The Fermanagh Herald said that Mr McGettigan told the meeting, that the gathering was about “maintaining and continuing its support for Seán Quinn” and reminded those at the Commercial Hotel in Ballinamore, that the “unheard of level of litigation against local people” was something the group was monitoring and would support individuals through.
When pressed if it is time to move on, Mr Quinn becomes frustrated and says he has said dozens of times that the violence has done nothing but hurt him and his family and says it is absolutely wrong. However, he cannot contain the bitter personal criticism he feels towards his former employees.
“You’re not asking the right questions,” Mr Quinn asserts. “I don’t mean to be offensive. I have spoken very little over past five to six years. They [The Mannok directors] have done all of talking – 97 to 98 per cent of it. Seán Quinn has done two or three per cent..."
“Now if Seán Quinn agreed with all [they said],” he added, “and said alright, they have plenty of raw material, they are decent men. Then there would have been no sabotage…. I said that was a pile of bull and then started to distribute the information a little bit better.”

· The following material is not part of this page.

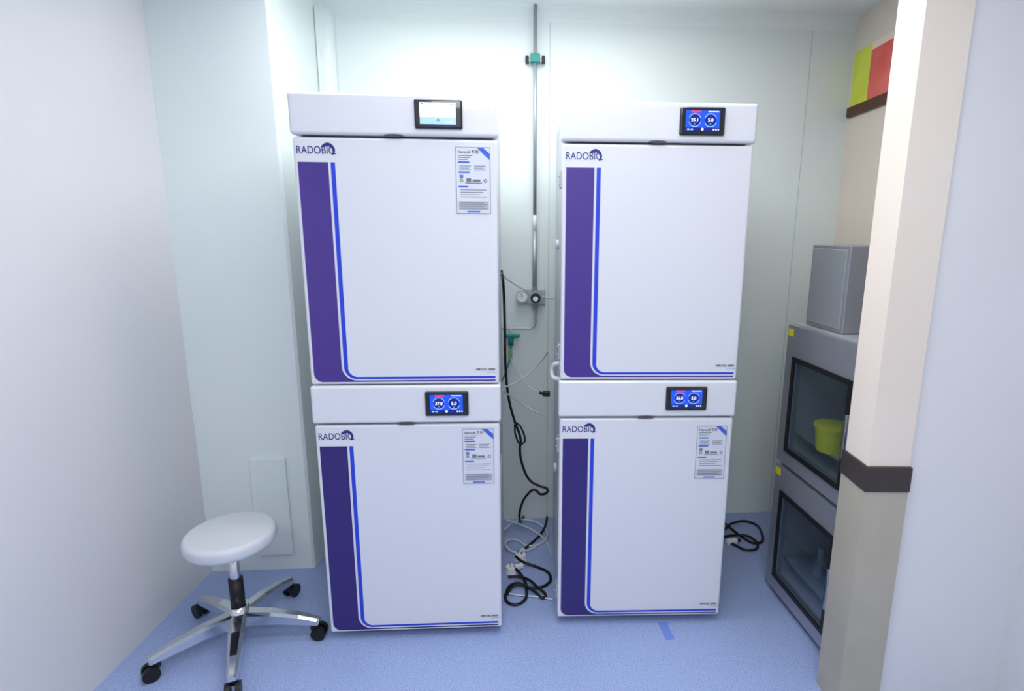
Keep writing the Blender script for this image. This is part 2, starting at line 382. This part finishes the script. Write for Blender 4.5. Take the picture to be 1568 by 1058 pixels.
# ------------------------------------------------------------------ stackable shaker incubators
M_sh=mat('shaker_steel',(166,170,178),.36,metal=.6)
M_shs=mat('shaker_side',(192,195,199),.4,metal=.35)
M_cav=mat('shaker_chamber',(132,140,150),.35,metal=.2)
ang=math.atan2(-.994,.108);SL,SD,SHh=.53,.42,.575
def shaker(z0,tub):
    p=empty('shaking_incubator',(.97,2.28,z0),ang)
    h=SHh+(.022 if tub else 0)
    bm=bmesh.new()
    addbox(bm,0,.015,.03,SD,.0,h-.002,1);addbox(bm,SL-.015,SL,.03,SD,0,h-.002,1)
    addbox(bm,.0,SL,SD-.015,SD,0,h-.002,1);addbox(bm,.015,SL-.015,.03,SD-.015,.0,.06,1);addbox(bm,.015,SL-.015,.03,SD-.015,h-.09,h-.002,1)
    obj('cabinet',bm,[M_cav,M_shs],p)
    x0,x1,a,b_=.075,.43,.085,.455
    bm=bmesh.new()
    addbox(bm,.004,x0,0,.03,.012,h-.006);addbox(bm,x1,SL-.004,0,.03,.012,h-.006)
    addbox(bm,x0,x1,0,.03,.012,a);addbox(bm,x0,x1,0,.03,b_,h-.006)
    obj('door',bm,M_sh,p)
    bm=bmesh.new();k=.014
    addbox(bm,x0-k,x1+k,-.006,.002,a-k,a+.004);addbox(bm,x0-k,x1+k,-.006,.002,b_-.004,b_+k)
    addbox(bm,x0-k,x0+.004,-.006,.002,a+.004,b_-.004);addbox(bm,x1-.004,x1+k,-.006,.002,a+.004,b_-.004)
    obj('window_gasket',bm,M_black,p)
    box('window_glass',(x0,x1,.006,.010,a,b_),M_glass,p)
    box('platform',(.03,SL-.03,.06,SD-.04,.13,.14),M_steel,p)
    bm=bmesh.new()
    addbox(bm,.46,.475,-.03,-.02,.2,.36,0,.003);addbox(bm,.462,.473,-.022,.002,.21,.225);addbox(bm,.462,.473,-.022,.002,.335,.35)
    obj('door_handle',bm,M_chrome,p)
    box('warning_label',(.010,.045,-.0015,.001,h-.05,h-.02),M_yel,p)
    if tub:
        bm=bmesh.new();addcyl(bm,(.24,.085,.14),(.24,.085,.235),.055,.066,28);addcyl(bm,(.24,.085,.232),(.24,.085,.242),.07,.07,28)
        obj('yellow_tub',bm,M_yel,p)
    else:
        bm=bmesh.new()
        for i in range(2):
            addcyl(bm,(.16+.14*i,.15,.14),(.16+.14*i,.15,.20),.05,.018,20);addcyl(bm,(.16+.14*i,.15,.20),(.16+.14*i,.15,.25),.016,.016,16)
        obj('shaker_flasks',bm,M_cav,p)
    if z0<.1:
        for i,(a_,b2) in enumerate(((.05,.06),(SL-.05,.06),(.05,SD-.05),(SL-.05,SD-.05))): cyl('foot_%d'%i,(a_,b2,-.02),(a_,b2,.005),.02,M_foot,p)
shaker(.02,False);shaker(.02+SHh,True)
p=empty('control_cabinet',(.97,2.28,.02+2*SHh+.022),ang)
box('housing',(.03,.27,.055,.38,0,.315),M_sh,p,bev=.004)
box('front_panel',(.045,.255,.050,.057,.015,.30),M_steel,p,bev=.002)
# ------------------------------------------------------------------ wall poster (right wall)
M_py=mat('poster_yellow_green',(206,220,60),.5,noise=(5,(230,236,90),.35,.65))
M_pr=mat('poster_red',(226,84,76),.5,noise=(5,(238,120,110),.35,.65))
M_pw=mat('poster_cream',(240,225,205),.5)
M_br=mat('rail_brown',(82,48,30),.5)
p=empty('wall_poster',(RX(2.45)-.002,2.95,2.15),-math.pi/2)
box('sheet_yellow',(0,.15,-.006,0,0,.25),M_py,p);box('sheet_red',(.15,.50,-.006,0,0,.22),M_pr,p);box('sheet_cream',(.15,.50,-.006,0,.22,.25),M_pw,p)
box('bottom_rail',(-.0,.52,-.02,0,-.045,0),M_br,p,bev=.003)
# ------------------------------------------------------------------ stool
M_seat=mat('seat_vinyl_grey',(206,210,216),.45)
p=empty('swivel_stool',(-1.17,1.90,0),math.radians(5))
for i in range(5):
    a=math.radians(72*i);d=Vector((math.cos(a),math.sin(a),0));nn=Vector((-d.y,d.x,0))
    bm=bmesh.new();rows=[]
    for t,zb_,zt_,w in((.02,.085,.135,.030),(.12,.085,.128,.026),(.22,.072,.108,.020),(.285,.062,.088,.016),(.292,.064,.084,.011)):
        c=d*t
        rows.append([bm.verts.new(c+nn*w*s_+Vector((0,0,z))) for s_,z in((-1,zb_),(1,zb_),(1,zt_-.008),(.55,zt_),(-.55,zt_),(-1,zt_-.008))])
    for r0,r1_ in zip(rows,rows[1:]):
        for k in range(6): bm.faces.new((r0[k],r0[(k+1)%6],r1_[(k+1)%6],r1_[k]))
    bm.faces.new(rows[0]);bm.faces.new(rows[-1])
    obj('base_leg_%d'%i,bm,M_chrome,p,smooth=False)
    bm=bmesh.new();c=d*.27
    addcyl(bm,c+Vector((0,0,.045)),c+Vector((0,0,.07)),.012,n=14)
    k=d*.018
    for s_ in(-1,1): addcyl(bm,c+k+nn*(s_*.008)+Vector((0,0,.027)),c+k+nn*(s_*.024)+Vector((0,0,.027)),.027,n=22)
    addbox(bm,c.x-.012,c.x+.012,c.y-.012,c.y+.012,.036,.058,0,.004)
    obj('castor_%d'%i,bm,M_black,p)
cyl('hub',(0,0,.07),(0,0,.16),.035,M_chrome,p)
cyl('gas_lift',(0,0,.14),(0,0,.40),.018,M_chrome,p)
cyl('lift_sleeve',(0,0,.14),(0,0,.27),.025,M_black,p)
cyl('seat_plate',(0,0,.39),(0,0,.41),.08,M_black,p)
bm=bmesh.new();addcyl(bm,(0,0,.41),(0,0,.465),.155,.155,48)
es=[e for e in bm.edges if len(e.link_faces)==2 and any(len(f.verts)>4 for f in e.link_faces)]
bmesh.ops.bevel(bm,geom=es,offset=.02,segments=5,affect='EDGES',profile=.5)
obj('seat',bm,M_seat,p,smooth=True)
# ------------------------------------------------------------------ lights : ceiling LED panels
M_led=mat('led_diffuser',(255,255,255),.5,emit=3)
def led(x,y,w,l,pw):
    p=empty('ceiling_light',(x,y,H))
    box('diffuser',(-w/2,w/2,-l/2,l/2,-.012,.0),M_led,p);
    bm=bmesh.new()
    addbox(bm,-w/2-.02,-w/2,-l/2-.02,l/2+.02,-.02,0);addbox(bm,w/2,w/2+.02,-l/2-.02,l/2+.02,-.02,0)
    addbox(bm,-w/2,w/2,-l/2-.02,-l/2,-.02,0);addbox(bm,-w/2,w/2,l/2,l/2+.02,-.02,0)
    obj('frame',bm,M_ceil,p)
    L=bpy.data.lights.new('tube_light','AREA');L.shape='RECTANGLE';L.size=w;L.size_y=l;L.energy=pw;L.color=(.98,.985,1)
    o=bpy.data.objects.new('tube_light',L);link(o,p);o.location=(0,0,-.03)
led(-.1,2.0,1.4,.6,15);led(.1,.8,1.2,.6,11);led(0,-.8,1.2,.6,30)
w=bpy.data.worlds.new('world');bpy.context.scene.world=w;w.use_nodes=True
w.node_tree.nodes['Background'].inputs[0].default_value=(.9,.95,1,1);w.node_tree.nodes['Background'].inputs[1].default_value=.3
# ------------------------------------------------------------------ camera
cam=bpy.data.cameras.new('camera');co=bpy.data.objects.new('camera',cam);C.objects.link(co);bpy.context.scene.camera=co
cam.sensor_width=36;cam.sensor_fit='HORIZONTAL';cam.lens=36*FOC/1568;cam.shift_x=-58.5/1568;cam.clip_start=.05
R=Vector((1,0,0));U=Vector((0,math.sin(PIT),math.cos(PIT)));Fw=Vector((0,math.cos(PIT),-math.sin(PIT)))
c,s=math.cos(ROL),math.sin(ROL)
r=R*c+U*s;u=U*c-R*s
co.matrix_world=Matrix(((r.x,u.x,-Fw.x,0),(r.y,u.y,-Fw.y,0),(r.z,u.z,-Fw.z,CAMZ),(0,0,0,1)))
vs=bpy.context.scene.view_settings;vs.view_transform='Standard';vs.exposure=0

Mr McCartin, a non executive director in Mannok, said: “We are not engaged in any feud. There is a criminal campaign being waged against us and until the identity of the person who procured and resourced the campaign against us is caught, this won’t end. Talk of community anger is, in my opinion, a smokescreen to distract from the question of who procured and resourced these attacks and is likely to do so again against us in the future.”
So it seems that it will be a sometime before calm reigns in this borderland community and a long time before Mr Quinn returns to Mass at his local church.